By the late 1700s, the Champs-Élysées had become a fashionable avenue; the bosquet plantings on either side had thickened enough to be given formal rectangular glades (cabinets de verdure). The gardens of houses built along the Faubourg St-Honoré backed onto the formal bosquets. The grandest of them was the Élysée Palace. A semi-circle of housefronts now defined the north side of the Rond Point. Queen Marie Antoinette drove with her friends and took music lessons at the grand Hôtel de Crillon on the Place Louis XV. The avenue from the Rond Point to the Etoile was built up during the Empire. The Champs-Élysées itself became city property in 1828, and footpaths, fountains, and gas lighting were added. Over the years, the avenue has undergone numerous transitions, most recently in 1993, when the sidewalks were widened.

Champs-Élysées has impressed people far and wide.

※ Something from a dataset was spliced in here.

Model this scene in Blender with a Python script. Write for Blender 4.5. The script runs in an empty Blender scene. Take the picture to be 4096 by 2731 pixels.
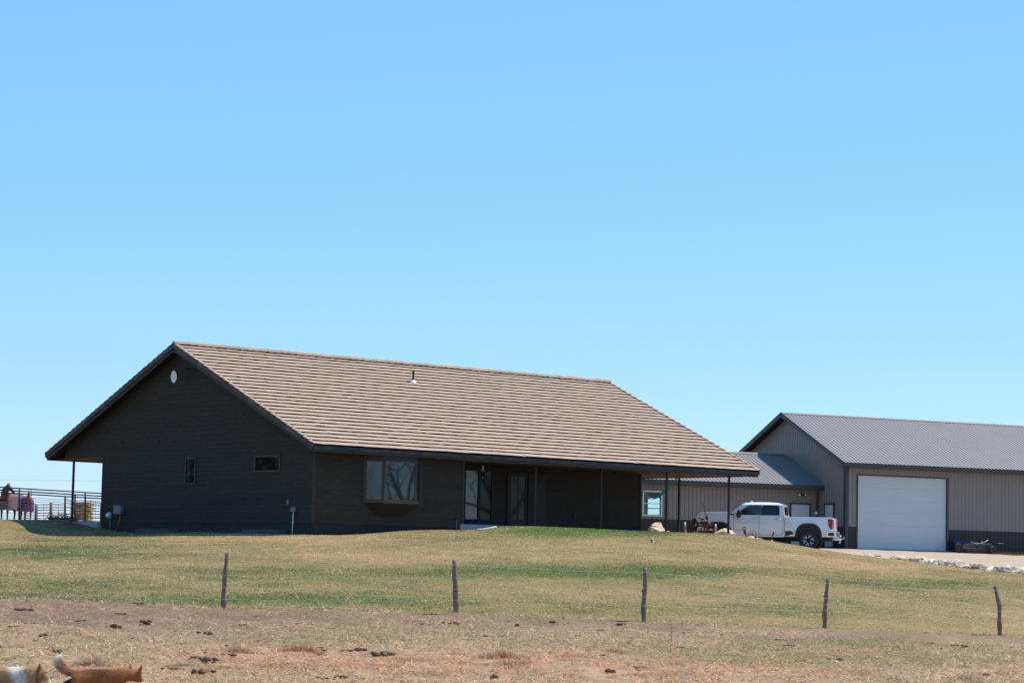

Kings of Thailand had the main street of Bangkok constructed to resemble Champs-Élysées.

Every year on Bastille Day, the largest military parade in Europe passes down the Champs-Élysées, reviewed by the President of the Republic (see our multimedia content on the parade).

The Champs-Élysées is also the traditional end of the last stage of the Tour de France.

Huge and spontaneous gatherings occasionally take place on the Champs-Élysées in celebration of popular events, such as New Year's Eve, or when France won the 1998 FIFA World Cup.